Negli occhi e nella memoria degli appassionati di Formula 1 è ancora ben impresso il mondiale del 1976: uno dei più avvincenti della storia delle competizioni automobilistiche, a detta di molti.
Il ferrarista, campione del mondo in carica, dominava la classifica con la Ferrari 312 T2, diretta discendente della iridata 312: il bis sembrava ormai cosa fatta. Poi, il terribile incidente del Gran Premio di Germania al Nurburgring. L’inglese inizio così la sua rimonta. Per difendere il suo titolo Lauda si ripresentò al Gran Premio di Monza, dopo soli 42 giorni dall’incidente, con le ferite ancora sanguinanti, concludendo al quarto posto. Il coraggio dell’austriaco, ai limiti della follia, non fu però ripagato. Hunt, infatti, vinse il mondiale per un solo punto all’ultima gara al Fuji, sotto un diluvio biblico: con Lauda, che dopo aver cercato di far annullare la gara, rientrò ai box e scese dall’abitacolo. Ritiro volontario: la paura aveva preso il sopravvento!
Niki Lauda e James Hunt: due piloti e due uomini diversi. Freddo, razionale e calcolatore l’austriaco, soprannominato per questo “il computer”. Genio e sregolatezza l’inglese sia nei circuiti che fuori dalle piste.
Diversi anche i destini dei due grandi piloti. Lauda, dopo il ritiro dalle corse, si dedicò al volo e fondò due compagnie aeree, la Lauda Air e la Niki. Poi il rientro nel mondo della Formula 1, prima come dirigente sportivo alla Jaguar e dal 2012 come Presidente non esecutivo della Mercedes.
Hunt, dopo aver abbandonato la Formula 1, a soli 31 anni, divenne commentatore televisivo per la BBC: fino alla sua morte avvenuta il 15 giugno del 1993, per arresto cardiaco, a soli 46 anni.
Dagli anni 70 al 2015: dalla Formula 1 alla Euro Nascar. Uguali i cognomi, diversi i personaggi.
Freddie Hunt, 28 anni, farà il suo debutto nel campionato: non è mai stato attratto dalla Formula 1 che recentemente ha definito “noiosa e ridicola”.
Il 34enne Mathias Lauda ha invece già un minimo di esperienze nella categoria e nel mondo delle corse.
Entrambi sono ben lontani dalla classe cristallina dei loro padri: e difficilmente potranno raggiungere la loro fama e i loro successi. Ma potrebbero comunque dar vita a nuovi duelli appassionanti.
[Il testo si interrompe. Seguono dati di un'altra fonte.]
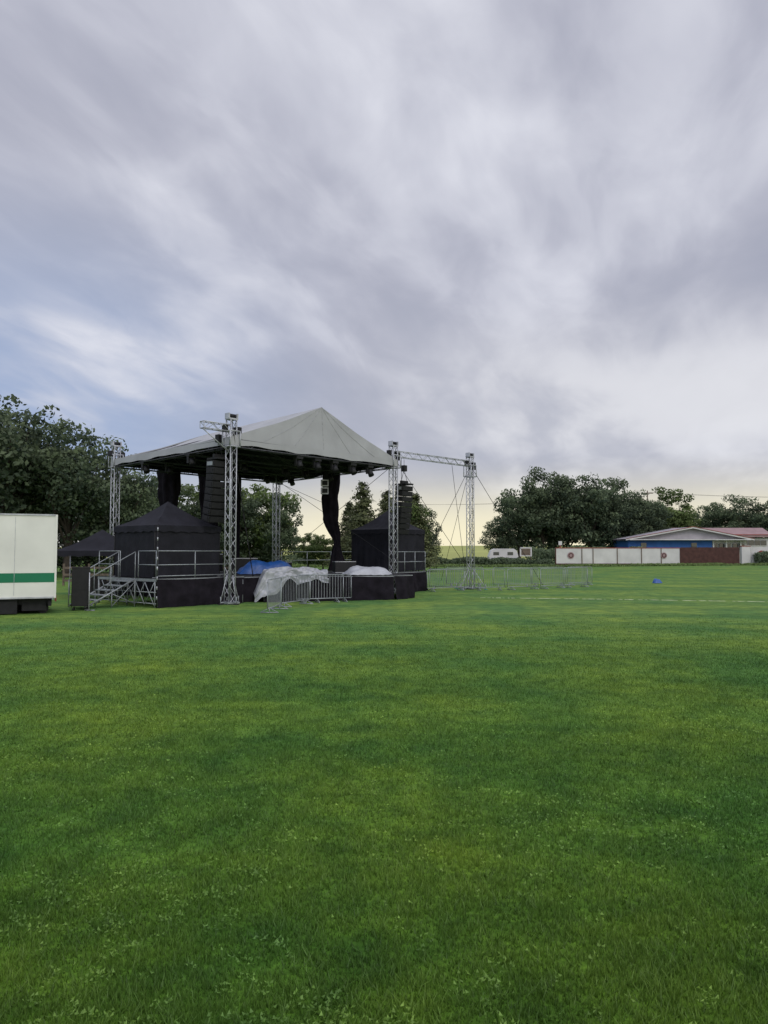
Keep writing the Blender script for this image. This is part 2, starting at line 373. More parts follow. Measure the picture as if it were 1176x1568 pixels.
def canopy():
    b=B(); ze=6.42
    o=.22
    A_,B_,C_,D_=[p+((p-(A+D)/2).normalized()*o) for p in(A,Bq,C,D)]
    r0=(A_+B_)/2+v*.15; r1=(C_+D_)/2-v*.15
    def dz_(s,q,sag): return -sag*4*q*(1-q)-.05*abs(math.sin(s*3*math.pi))*math.sin(math.pi*min(q+.1,1))+.015*math.sin(s*31+q*9)*math.sin(math.pi*q)
    def surf(e0,e1,t0,t1,mat,dz=0,n=24,m=12,sag=.14):
        rows=[]
        for i in range(n+1):
            s=i/n; e=e0.lerp(e1,s); t=t0.lerp(t1,s); row=[]
            for j in range(m+1):
                q=j/m; P=e.lerp(t,q); row.append(Vector((P.x,P.y,P.z+dz_(s,q,sag)+dz)))
            rows.append(row)
        b.grid(rows,mat)
    ea,eb,ec,ed=at(A_,ze),at(B_,ze),at(C_,ze),at(D_,ze); ra,rb=at(r0,zr),at(r1,zr-.05)
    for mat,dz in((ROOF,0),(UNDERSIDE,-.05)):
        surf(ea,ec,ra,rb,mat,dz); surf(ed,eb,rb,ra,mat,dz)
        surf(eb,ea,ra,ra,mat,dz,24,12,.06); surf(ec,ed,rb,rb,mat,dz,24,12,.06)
    for p,q in((ea,eb),(ec,ea),(eb,ed),(ed,ec)):
        n=48; rows=[]
        for i in range(n+1):
            s=i/n; P=p.lerp(q,s); drop=.32+.012*math.sin(s*math.pi*12)+.01*math.sin(s*41)-.05*abs(math.sin(s*math.pi*3))
            out=(P-at((A+D)/2,ze)).normalized()*.015
            rows.append([P+out,P+out*2+Vector((0,0,-drop))])
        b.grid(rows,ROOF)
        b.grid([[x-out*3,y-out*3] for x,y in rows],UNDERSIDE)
    for k in range(1,6):
        s=k/6; P=eb.lerp(ea,s); q=[P.lerp(ra,t/8)+nrm*.004+Vector((0,0,dz_(s,t/8,.06)+.002)) for t in range(9)]
        b.path(q,.007,ROOF,4)
    return par(b.make('roof_canopy'),stage)
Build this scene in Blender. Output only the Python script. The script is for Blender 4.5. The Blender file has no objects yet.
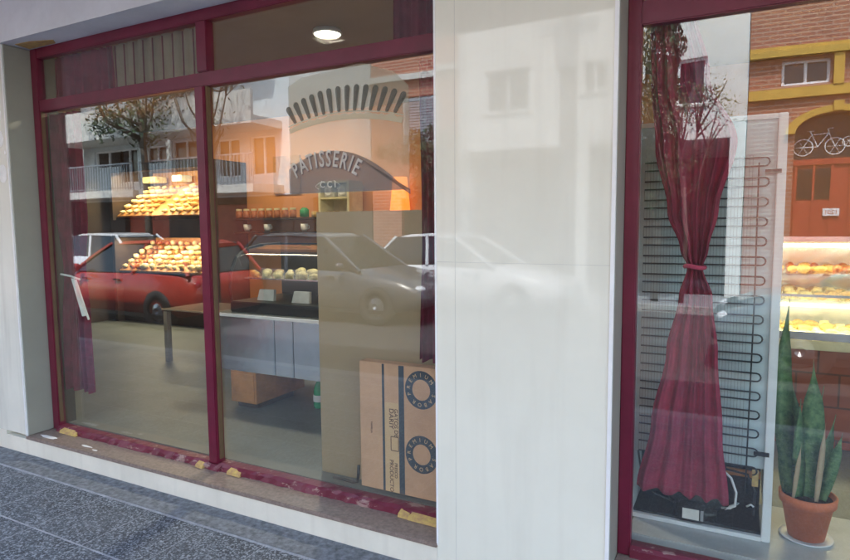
import bpy, bmesh, math, random
from mathutils import Vector, Matrix
random.seed(7)
S = bpy.context.scene
C = S.collection
R = math.radians

# ------------------------------------------------------------------ camera
yaw, pitch, roll, focal = -.480097, -.088973, -.0080613, 605.0
cy, sy, cp, sp = math.cos(yaw), math.sin(yaw), math.cos(pitch), math.sin(pitch)
fwd = Vector((sy*cp, cy*cp, sp)); rgt = Vector((cy, -sy, 0)); upv = rgt.cross(fwd)
r2 = math.cos(roll)*rgt + math.sin(roll)*upv; u2 = -math.sin(roll)*rgt + math.cos(roll)*upv
cam = bpy.data.objects.new('camera', bpy.data.cameras.new('camera')); C.objects.link(cam)
m = Matrix((r2, u2, -fwd)).transposed().to_4x4(); m.translation = Vector((0, -2.25, 1.5))
cam.matrix_world = m
cam.data.sensor_width = 36; cam.data.lens = focal/850*36; cam.data.clip_start = .05; cam.data.clip_end = 600
S.camera = cam
# ------------------------------------------------------------------ light
SUN_EL, SUN_ROT = R(60), R(14)
w = bpy.data.worlds.new('World'); S.world = w; w.use_nodes = True
nt = w.node_tree; bg = nt.nodes['Background']
sky = nt.nodes.new('ShaderNodeTexSky'); sky.sky_type = 'NISHITA'; sky.sun_disc = False
sky.sun_elevation = SUN_EL; sky.sun_rotation = SUN_ROT; sky.air_density = 1.2; sky.dust_density = 1.5; sky.ozone_density = .2
nt.links.new(sky.outputs[0], bg.inputs[0]); bg.inputs[1].default_value = .15
sun = bpy.data.objects.new('sun', bpy.data.lights.new('sun', 'SUN')); C.objects.link(sun)
sun.data.energy = 2.0; sun.data.angle = R(.6); sun.data.color = (1, .97, .92)
sd = Vector((math.sin(SUN_ROT)*math.cos(SUN_EL), math.cos(SUN_ROT)*math.cos(SUN_EL), math.sin(SUN_EL)))
sun.rotation_euler = sd.to_track_quat('Z', 'Y').to_euler(); sun.location = (0, 5, 20)
S.view_settings.view_transform = 'Standard'; S.view_settings.look = 'None'
S.view_settings.gamma = 1; S.view_settings.use_curve_mapping = False
S.view_settings.exposure = 2.9
S.render.engine = 'CYCLES'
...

Perché se è vero che corrono per lo stesso team, è altrettanto vero che il primo avversario per un pilota è proprio il compagno di squadra.
Ma Lauda e Hunt non è l’unico caso di duelli che si tramandano da padre in figlio.
Tornando all’altra rivalità epica per la Formula 1, che andò oltre la pista, quella tra Senna e Prost, nella neonata Formula E, il nipote del grande Ayrton, Bruno Senna, con un passato in Formula 1, e Nicholas Prost, figlio di Alain, dopo una breve parentesi da compagni di squadra nella stock-car brasiliana, correranno da avversari. E si dovranno misurare con altri due figli d’arte: Nelson Piquet jr, figlio del tre volte campione del mondo di Formula 1 degli anni ottanta e Jacques Villeneuve, figlio dell’indimenticabile Gilles.
Tornando un po’ indietro poi, a metà anni 90, il circus fu attraversato da altri due confronti generazionali. Il primo vide contrapposti Michael Andretti, figlio del grande Mario, e Christian Fittipaldi, nipote di Emerson. Entrambi non seppero calcare le orme dei più illustri parenti e lasciarono ben pochi ricordi tra gli appassionati.
L’altro confronto fu invece più prolifico e si svolse in casa Williams: nel 1996 tra Damon Hill, rampollo di Graham campione del mondo nel 1962 e nel 1968, e il già citato Jacques Villeneuve.
In una stagione monopolizzata dalle monoposto del team anglosassone, i due piloti si contesero il titolo mondiale fino all’ultima gara dove, grazie alla sua maggior esperienza, prevalse l’inglese. Ma l’anno successivo il canadese ebbe modo di rifarsi e diventare a sua volta campione del mondo: impresa non riuscita al mitico padre.